Spain calls for answers on Malaysian jet crash

UPDATED The Spanish prime minister said on Friday "the world has a right to know" who fired the missile that brought down Malaysia Airlines plane in pro-Russian separatist territory in eastern Ukraine.

Spain calls for answers on Malaysian jet crash
The wreckage of the flight near Donetsk in eastern Ukraine. Photo: Dominique Faget/AFP

The world has a right to know who carried out this "barbaric act", said Spanish Prime Minister Mariano Rajoy.

"The world has a right to know what has happened and everybody will have to do everything possible to make sure that a savage act like this doesn't happen again," he said after a cabinet meeting, also attended by Spain's new king Felipe.

Rajoy's words came after Spain's foreign ministry expressed its condolences and said it shared the pain of families and loved ones of the 298 victims.

"Spain hopes an investigation can explain the circumstances of the accident as quickly as possible," the foreign ministry said in a statement.

The ministry also urged the parties involved to participate fully in the investigation.

Spain's national flagship carrier Iberia also tweeted its support for the victims and for staff at Malaysian Airlines, a fellow member of the oneworld air alliance.

Barcelona-based Vueling airlines has said it will divert flights from the area where the plane crashed.

The Boeing 777, travelling from Amsterdam Schiphol to Kuala Lumpur, was blown out of the sky at 10,000 metres, by what US officials claim was a Russian-made surface to air missile.

Russia's President Vladimir Putin has blamed the Ukrainian government, saying the tragedy would not have happened if it had not escalated the war in eastern Ukraine, while the Kiev government blamed the pro-Russian rebels for shooting down the plane.

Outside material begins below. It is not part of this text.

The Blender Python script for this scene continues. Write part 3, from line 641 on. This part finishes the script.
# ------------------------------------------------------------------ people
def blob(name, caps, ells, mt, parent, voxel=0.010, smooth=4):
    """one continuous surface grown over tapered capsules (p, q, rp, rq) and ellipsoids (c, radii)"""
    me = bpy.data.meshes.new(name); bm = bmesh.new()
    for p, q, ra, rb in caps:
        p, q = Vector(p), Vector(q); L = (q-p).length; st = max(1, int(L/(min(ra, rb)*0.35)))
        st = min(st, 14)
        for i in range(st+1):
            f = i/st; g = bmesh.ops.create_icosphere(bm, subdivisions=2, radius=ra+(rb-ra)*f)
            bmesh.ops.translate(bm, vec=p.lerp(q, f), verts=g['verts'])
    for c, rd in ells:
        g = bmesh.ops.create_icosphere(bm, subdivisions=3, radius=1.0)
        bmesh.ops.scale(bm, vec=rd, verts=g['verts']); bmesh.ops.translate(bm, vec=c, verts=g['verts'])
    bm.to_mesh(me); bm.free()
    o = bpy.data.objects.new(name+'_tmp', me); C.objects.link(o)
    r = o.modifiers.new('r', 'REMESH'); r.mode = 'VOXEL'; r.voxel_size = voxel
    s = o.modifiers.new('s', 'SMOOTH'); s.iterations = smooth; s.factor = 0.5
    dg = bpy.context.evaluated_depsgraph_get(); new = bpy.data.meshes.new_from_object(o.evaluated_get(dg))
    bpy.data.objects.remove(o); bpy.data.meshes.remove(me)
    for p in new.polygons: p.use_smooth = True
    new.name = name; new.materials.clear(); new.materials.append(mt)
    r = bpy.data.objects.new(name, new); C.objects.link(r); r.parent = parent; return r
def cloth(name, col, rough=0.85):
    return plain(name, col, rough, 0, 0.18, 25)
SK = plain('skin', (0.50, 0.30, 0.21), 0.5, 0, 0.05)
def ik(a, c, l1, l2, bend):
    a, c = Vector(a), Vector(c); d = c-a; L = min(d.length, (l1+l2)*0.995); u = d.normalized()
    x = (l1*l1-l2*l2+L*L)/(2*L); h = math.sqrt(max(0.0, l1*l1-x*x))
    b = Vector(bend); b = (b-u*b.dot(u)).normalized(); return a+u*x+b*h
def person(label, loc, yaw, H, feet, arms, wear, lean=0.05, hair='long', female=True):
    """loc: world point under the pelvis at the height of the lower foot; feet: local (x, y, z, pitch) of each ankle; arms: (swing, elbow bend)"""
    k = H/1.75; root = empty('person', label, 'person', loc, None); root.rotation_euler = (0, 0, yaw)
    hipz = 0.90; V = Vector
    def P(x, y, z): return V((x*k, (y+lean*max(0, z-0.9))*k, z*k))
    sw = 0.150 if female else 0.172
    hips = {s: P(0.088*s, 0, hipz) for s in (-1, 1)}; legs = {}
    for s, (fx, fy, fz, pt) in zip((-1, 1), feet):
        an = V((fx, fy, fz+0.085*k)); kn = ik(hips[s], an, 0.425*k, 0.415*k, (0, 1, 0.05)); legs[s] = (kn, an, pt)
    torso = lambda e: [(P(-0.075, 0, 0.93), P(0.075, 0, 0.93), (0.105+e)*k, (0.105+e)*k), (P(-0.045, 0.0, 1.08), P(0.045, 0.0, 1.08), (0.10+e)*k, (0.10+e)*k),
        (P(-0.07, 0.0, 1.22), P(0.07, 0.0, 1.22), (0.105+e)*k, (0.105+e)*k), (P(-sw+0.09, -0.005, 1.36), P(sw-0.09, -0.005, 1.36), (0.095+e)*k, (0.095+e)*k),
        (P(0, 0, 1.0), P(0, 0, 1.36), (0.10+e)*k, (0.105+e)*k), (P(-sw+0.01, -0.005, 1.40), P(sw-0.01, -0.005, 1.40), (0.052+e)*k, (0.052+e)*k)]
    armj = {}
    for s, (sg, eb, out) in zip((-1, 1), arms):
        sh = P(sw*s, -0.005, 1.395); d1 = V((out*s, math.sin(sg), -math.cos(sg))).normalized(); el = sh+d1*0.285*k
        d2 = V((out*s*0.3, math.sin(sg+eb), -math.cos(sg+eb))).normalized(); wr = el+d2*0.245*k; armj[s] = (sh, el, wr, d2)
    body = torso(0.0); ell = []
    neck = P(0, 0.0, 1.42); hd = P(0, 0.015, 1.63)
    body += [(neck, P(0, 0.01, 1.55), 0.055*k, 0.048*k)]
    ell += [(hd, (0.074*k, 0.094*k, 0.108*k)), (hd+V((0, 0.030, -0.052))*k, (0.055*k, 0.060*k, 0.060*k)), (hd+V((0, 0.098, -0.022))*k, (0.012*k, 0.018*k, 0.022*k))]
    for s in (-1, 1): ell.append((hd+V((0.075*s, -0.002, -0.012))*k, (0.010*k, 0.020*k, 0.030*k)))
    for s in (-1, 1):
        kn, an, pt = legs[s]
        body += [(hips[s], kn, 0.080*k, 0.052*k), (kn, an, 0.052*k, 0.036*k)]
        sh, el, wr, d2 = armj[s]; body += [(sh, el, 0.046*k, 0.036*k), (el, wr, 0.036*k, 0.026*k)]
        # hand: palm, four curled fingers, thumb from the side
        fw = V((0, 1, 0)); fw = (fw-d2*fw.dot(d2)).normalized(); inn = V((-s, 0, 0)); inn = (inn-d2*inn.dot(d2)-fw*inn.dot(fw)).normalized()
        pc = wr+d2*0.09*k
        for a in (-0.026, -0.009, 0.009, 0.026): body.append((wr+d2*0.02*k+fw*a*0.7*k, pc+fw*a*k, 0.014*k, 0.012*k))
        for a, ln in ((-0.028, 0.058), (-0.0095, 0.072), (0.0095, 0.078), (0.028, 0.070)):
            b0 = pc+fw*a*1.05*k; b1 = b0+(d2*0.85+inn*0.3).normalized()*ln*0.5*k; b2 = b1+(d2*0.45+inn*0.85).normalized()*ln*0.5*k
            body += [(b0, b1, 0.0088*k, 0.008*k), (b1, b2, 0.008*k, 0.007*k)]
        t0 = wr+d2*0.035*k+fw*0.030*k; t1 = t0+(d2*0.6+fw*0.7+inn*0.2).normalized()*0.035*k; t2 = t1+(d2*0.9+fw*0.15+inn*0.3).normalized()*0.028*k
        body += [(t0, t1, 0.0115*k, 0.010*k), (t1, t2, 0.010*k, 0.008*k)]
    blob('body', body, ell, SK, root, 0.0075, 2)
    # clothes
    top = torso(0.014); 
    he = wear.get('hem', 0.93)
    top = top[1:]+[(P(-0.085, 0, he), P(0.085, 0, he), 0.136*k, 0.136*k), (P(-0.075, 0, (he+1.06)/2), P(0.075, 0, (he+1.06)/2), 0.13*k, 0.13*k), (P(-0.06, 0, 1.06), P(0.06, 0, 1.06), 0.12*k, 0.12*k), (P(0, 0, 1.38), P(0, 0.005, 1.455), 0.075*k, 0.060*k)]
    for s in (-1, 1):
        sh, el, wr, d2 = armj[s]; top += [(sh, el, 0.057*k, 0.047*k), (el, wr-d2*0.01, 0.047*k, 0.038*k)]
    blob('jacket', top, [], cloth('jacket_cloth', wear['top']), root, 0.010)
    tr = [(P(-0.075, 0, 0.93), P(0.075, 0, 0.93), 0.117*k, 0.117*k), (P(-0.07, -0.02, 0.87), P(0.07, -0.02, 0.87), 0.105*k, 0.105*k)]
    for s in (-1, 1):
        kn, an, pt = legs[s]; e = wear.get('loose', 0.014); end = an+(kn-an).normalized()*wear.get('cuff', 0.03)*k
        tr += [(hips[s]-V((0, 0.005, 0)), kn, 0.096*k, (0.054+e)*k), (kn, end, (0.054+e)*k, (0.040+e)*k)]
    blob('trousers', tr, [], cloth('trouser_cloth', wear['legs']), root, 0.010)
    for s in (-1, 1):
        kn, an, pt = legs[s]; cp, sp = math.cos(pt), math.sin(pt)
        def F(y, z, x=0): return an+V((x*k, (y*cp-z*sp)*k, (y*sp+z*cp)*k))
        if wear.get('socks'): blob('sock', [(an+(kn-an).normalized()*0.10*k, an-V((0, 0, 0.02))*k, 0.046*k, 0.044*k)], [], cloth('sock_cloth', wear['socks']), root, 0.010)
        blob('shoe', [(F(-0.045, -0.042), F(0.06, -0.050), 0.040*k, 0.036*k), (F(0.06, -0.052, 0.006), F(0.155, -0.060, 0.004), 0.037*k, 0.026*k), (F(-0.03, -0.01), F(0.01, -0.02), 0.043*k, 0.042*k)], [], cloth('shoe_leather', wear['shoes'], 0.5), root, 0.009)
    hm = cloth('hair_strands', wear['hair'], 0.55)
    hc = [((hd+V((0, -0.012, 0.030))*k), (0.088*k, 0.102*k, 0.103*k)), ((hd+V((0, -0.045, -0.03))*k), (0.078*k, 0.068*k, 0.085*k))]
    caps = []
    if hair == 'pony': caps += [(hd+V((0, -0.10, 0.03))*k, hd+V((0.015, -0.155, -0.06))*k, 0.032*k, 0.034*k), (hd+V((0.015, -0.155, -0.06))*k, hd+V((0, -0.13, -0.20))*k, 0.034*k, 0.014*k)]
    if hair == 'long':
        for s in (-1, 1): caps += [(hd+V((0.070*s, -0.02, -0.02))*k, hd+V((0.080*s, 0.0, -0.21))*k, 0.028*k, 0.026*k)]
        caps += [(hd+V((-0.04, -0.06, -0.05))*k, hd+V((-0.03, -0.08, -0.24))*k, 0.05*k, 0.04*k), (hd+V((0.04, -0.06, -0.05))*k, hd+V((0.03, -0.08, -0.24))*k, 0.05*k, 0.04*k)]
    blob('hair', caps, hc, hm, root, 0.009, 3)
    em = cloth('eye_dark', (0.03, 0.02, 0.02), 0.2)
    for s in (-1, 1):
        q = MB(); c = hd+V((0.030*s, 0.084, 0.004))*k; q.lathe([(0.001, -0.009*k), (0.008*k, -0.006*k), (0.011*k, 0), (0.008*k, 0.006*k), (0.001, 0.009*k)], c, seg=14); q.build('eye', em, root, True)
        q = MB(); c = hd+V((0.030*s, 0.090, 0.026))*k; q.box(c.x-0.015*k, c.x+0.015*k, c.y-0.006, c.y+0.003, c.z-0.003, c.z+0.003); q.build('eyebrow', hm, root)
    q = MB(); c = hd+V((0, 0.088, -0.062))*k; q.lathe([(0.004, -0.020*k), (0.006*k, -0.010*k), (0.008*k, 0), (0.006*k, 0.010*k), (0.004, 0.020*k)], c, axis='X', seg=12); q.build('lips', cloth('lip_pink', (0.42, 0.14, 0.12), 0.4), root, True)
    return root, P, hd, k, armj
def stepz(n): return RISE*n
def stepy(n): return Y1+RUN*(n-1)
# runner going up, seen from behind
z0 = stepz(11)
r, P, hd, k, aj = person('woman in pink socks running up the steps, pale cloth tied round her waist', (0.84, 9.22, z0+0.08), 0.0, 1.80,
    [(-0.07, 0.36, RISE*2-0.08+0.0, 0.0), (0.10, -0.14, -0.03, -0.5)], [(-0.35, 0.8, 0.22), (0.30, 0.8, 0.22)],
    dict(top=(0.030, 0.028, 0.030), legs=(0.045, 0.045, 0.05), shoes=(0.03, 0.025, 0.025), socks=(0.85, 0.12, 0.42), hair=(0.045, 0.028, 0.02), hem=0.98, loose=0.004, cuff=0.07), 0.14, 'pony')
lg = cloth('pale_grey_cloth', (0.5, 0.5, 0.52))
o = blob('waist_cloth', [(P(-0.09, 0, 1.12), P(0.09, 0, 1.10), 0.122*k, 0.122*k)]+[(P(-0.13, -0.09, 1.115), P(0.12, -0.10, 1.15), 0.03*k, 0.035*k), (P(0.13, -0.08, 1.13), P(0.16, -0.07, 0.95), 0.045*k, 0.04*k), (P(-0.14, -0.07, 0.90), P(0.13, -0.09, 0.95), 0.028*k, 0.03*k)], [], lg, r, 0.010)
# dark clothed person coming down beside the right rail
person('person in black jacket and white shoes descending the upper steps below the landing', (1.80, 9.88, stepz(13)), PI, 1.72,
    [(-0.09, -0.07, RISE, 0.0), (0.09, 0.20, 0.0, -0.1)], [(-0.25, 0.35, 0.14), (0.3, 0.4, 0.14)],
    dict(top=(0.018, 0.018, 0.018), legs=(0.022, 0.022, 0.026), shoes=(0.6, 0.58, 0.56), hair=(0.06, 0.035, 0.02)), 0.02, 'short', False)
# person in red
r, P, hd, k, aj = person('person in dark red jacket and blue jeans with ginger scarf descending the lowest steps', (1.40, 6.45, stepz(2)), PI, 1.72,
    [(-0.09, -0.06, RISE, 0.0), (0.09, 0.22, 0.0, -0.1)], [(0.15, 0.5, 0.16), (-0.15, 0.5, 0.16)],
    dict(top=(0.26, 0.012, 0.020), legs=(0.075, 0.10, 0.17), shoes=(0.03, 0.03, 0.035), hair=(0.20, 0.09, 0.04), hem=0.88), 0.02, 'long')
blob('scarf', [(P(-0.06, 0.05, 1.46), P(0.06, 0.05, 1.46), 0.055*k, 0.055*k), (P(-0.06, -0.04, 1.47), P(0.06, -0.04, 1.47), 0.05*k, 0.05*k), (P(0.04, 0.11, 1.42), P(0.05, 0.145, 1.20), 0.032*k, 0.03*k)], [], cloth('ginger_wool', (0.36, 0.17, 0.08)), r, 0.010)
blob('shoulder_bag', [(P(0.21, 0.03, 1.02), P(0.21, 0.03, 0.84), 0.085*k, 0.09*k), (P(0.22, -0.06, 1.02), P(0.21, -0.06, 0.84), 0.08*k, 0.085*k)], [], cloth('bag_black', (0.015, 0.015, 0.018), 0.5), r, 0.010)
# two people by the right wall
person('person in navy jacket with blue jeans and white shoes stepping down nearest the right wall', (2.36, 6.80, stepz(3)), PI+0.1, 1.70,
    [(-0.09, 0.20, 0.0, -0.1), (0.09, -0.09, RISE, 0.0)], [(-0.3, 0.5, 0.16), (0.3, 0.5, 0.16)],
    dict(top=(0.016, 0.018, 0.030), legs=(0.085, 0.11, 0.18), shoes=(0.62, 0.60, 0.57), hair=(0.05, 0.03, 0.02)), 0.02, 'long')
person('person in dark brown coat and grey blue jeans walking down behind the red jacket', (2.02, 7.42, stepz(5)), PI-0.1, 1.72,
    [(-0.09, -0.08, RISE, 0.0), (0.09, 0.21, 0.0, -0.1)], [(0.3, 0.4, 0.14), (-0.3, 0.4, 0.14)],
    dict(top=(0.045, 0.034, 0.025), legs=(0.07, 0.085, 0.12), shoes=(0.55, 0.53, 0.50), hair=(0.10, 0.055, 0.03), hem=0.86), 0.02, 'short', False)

Ukraine's President Petro Poroshenko described the crash of flight MH17 as a "terrorist act".

US vice president Joe Biden, meanwhile, described the plane as being "blown out of the sky".

The plane was also carrying 154 Dutch citizens, 27 Australians, 23 Malaysians, 11 Indonesians, nine Britons, four Belgians, three Filipinos and a Canadian.

Philippe Migault, an expert on Ukraine from the Institute of International and Strategic Relations in Paris doubts European leaders will turn up the heat on Putin because there are too many economic interests at stake.
 
“France like other European countries will condemn the incident and demand an inquiry as well as an end to fighting in the region, but they won’t go much further,” Migault told The Local. “I don’t think we will see any major change.”
 
“There are just too many interests at stake. The Economic interests between the EU and Russia are just too great. We have seen the USA increase sanctions against Russia, but they have less at stake economically than countries like France and Germany.”